The growth modeldata is based entirely on student scores on the Pennsylvania System of Student Assessment, and thus is only as good as the tests are, and only provides a snapshot of students on the few days of the year when they are taking the PSSAs.

"In order to draw valued conclusions, we need more than a single test," said Linda Hippert, superintendent of the South Fayette Township School District, which has been using PVAAS since its first pilot year in 2002. Currently, the state has no plans to include additional tests.

That said, PVAAS has helped South Fayette, which has some of the highest test scores in the state, make sure that its students -- even those already scoring proficient and advanced -- are still improving from year to year.

"We don't want them to slide and glide," said Mary Ravita, assistant superintendent for curriculum, instruction and assessment. "We want to push and challenge."

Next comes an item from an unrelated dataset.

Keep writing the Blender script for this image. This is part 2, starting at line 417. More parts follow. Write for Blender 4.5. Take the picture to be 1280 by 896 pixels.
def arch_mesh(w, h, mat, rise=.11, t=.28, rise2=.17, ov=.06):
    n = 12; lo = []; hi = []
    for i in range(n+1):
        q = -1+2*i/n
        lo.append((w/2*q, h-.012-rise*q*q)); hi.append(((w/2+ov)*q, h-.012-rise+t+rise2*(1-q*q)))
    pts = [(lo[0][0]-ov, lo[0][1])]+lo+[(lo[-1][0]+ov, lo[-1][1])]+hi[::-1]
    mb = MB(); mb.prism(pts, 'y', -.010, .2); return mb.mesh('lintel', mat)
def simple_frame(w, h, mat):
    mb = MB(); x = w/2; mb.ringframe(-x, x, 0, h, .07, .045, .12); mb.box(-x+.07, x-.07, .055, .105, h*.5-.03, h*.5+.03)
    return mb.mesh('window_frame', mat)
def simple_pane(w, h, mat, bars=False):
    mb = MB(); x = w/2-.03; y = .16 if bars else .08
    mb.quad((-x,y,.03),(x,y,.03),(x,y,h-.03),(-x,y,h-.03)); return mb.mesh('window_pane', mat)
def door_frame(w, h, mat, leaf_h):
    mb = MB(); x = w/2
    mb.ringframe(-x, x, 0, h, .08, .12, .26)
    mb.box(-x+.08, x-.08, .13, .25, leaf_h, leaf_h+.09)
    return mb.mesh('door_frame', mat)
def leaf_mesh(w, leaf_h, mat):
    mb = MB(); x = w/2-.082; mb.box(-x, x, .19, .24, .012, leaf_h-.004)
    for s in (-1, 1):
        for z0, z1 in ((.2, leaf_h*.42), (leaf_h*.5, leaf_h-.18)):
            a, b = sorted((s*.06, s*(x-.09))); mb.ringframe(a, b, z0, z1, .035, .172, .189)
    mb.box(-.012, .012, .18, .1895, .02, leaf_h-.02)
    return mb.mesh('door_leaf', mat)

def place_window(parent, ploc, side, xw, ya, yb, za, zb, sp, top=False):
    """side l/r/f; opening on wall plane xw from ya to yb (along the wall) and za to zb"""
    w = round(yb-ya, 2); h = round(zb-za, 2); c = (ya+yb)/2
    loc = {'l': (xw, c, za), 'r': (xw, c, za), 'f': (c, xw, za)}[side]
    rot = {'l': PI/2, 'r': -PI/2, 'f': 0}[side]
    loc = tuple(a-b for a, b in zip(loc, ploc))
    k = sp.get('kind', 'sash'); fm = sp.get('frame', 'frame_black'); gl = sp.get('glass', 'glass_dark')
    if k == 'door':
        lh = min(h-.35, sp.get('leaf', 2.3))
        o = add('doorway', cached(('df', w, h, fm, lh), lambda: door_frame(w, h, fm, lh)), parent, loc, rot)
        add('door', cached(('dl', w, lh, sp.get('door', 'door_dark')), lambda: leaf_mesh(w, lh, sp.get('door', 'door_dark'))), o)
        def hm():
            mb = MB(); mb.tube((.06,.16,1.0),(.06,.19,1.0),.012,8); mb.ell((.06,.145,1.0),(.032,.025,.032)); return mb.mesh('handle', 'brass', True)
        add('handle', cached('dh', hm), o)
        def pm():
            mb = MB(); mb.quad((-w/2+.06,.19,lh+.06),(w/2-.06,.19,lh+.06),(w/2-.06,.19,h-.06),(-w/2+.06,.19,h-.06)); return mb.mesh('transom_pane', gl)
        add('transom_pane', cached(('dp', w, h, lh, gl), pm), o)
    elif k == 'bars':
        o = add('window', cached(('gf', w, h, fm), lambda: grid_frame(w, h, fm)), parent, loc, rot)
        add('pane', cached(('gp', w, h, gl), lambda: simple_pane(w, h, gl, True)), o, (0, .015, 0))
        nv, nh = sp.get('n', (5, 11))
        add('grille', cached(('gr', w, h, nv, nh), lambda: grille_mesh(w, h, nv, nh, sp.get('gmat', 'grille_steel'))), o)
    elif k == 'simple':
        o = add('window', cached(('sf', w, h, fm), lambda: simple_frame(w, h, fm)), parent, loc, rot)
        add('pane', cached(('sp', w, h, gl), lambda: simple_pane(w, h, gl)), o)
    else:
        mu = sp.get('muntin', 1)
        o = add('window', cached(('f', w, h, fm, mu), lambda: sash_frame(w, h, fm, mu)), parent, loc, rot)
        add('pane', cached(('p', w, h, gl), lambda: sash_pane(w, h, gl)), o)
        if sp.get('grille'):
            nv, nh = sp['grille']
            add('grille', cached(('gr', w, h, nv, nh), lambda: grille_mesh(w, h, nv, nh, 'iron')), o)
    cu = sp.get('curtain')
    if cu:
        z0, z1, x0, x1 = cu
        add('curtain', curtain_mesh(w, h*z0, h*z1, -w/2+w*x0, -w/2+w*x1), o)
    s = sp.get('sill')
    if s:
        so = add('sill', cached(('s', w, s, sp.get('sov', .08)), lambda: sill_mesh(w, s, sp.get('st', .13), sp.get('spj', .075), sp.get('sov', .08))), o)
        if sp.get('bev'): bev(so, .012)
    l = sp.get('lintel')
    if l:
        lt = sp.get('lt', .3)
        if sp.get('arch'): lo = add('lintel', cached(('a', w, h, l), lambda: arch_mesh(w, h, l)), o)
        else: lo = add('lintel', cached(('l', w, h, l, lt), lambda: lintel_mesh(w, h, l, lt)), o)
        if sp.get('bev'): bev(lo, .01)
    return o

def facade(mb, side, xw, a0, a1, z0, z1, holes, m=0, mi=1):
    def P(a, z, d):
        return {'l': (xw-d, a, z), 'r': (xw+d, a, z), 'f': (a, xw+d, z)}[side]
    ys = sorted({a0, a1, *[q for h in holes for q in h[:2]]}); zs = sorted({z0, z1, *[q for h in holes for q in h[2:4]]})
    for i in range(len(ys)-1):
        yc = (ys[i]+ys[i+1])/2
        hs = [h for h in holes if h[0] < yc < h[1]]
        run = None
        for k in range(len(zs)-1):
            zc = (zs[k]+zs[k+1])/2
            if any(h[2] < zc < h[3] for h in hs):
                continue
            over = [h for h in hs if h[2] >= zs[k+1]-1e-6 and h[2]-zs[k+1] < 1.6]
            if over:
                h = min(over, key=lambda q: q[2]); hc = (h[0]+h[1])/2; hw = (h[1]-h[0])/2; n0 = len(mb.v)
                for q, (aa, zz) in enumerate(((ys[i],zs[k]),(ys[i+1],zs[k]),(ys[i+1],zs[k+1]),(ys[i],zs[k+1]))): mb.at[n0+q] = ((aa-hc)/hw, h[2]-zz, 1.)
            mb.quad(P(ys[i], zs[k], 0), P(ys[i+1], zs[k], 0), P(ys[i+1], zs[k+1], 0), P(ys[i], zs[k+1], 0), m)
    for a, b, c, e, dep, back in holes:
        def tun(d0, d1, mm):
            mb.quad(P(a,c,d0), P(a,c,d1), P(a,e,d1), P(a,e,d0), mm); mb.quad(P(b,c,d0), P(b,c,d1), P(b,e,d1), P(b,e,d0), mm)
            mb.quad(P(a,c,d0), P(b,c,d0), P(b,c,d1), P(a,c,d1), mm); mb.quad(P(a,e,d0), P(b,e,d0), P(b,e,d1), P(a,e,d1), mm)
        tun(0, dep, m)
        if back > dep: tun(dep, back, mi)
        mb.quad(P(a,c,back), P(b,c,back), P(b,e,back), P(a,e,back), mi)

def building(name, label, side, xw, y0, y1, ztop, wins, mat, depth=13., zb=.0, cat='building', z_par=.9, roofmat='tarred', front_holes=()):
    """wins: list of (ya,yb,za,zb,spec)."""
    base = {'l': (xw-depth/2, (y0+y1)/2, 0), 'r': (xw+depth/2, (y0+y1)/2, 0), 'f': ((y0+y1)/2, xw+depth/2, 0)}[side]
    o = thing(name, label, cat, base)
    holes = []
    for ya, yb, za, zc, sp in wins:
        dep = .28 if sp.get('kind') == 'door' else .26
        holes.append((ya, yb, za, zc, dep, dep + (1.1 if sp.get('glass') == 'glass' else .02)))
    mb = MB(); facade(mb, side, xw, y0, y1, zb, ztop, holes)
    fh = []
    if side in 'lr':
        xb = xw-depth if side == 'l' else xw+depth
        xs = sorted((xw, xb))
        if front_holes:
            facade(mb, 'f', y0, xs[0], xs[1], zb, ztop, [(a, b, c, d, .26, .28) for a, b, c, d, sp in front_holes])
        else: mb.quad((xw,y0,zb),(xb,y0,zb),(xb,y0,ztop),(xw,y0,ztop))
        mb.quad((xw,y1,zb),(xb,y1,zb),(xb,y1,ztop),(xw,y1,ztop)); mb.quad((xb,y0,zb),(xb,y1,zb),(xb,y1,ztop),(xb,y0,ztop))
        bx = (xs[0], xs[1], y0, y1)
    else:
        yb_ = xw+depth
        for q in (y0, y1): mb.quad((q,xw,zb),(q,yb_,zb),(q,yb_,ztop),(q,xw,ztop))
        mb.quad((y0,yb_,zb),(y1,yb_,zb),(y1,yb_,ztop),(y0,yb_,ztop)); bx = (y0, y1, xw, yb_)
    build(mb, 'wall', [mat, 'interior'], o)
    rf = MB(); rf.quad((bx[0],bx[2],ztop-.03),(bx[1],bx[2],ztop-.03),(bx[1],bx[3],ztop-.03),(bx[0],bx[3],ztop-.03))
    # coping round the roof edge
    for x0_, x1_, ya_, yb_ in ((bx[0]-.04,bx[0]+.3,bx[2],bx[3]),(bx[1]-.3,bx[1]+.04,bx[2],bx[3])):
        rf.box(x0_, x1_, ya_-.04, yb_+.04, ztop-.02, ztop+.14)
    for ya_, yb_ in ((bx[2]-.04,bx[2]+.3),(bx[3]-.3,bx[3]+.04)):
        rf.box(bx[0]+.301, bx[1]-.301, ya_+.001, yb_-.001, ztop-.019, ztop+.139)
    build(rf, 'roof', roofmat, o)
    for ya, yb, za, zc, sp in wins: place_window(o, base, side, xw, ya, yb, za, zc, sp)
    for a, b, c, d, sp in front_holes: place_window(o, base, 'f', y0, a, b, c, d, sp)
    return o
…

The PVAAS data helped the district make some curriculum revisions, said Dr. Ravita, such as reinforcing the Pythagorean theorem in eighth-grade algebra after PVAAS helped the district see that the same group of students who knew the theorem in seventh grade had forgotten it by the eighth-grade PSSAs.

One of the keys to PVAAS, said professor Suzanne Lane of the University of Pittsburgh School of Education, is that school districts like South Fayette actually use the data.

A Rand Corp. study last year found that 28 percent of principals in districts that had PVAAS at the time of their survey weren't even aware of it. Ms. Lewald, PVAAS director, said that the study was done too early in PVAAS's implementation for the data to be useful, and she expects the results to be significantly better when Rand releases another study next year.

Still, Dr. Lane emphasized the importance of continued professional development on PVAAS.

"Probably the hardest thing to deal with is to ensure that the results are being used in a way that's beneficial to the children," she said.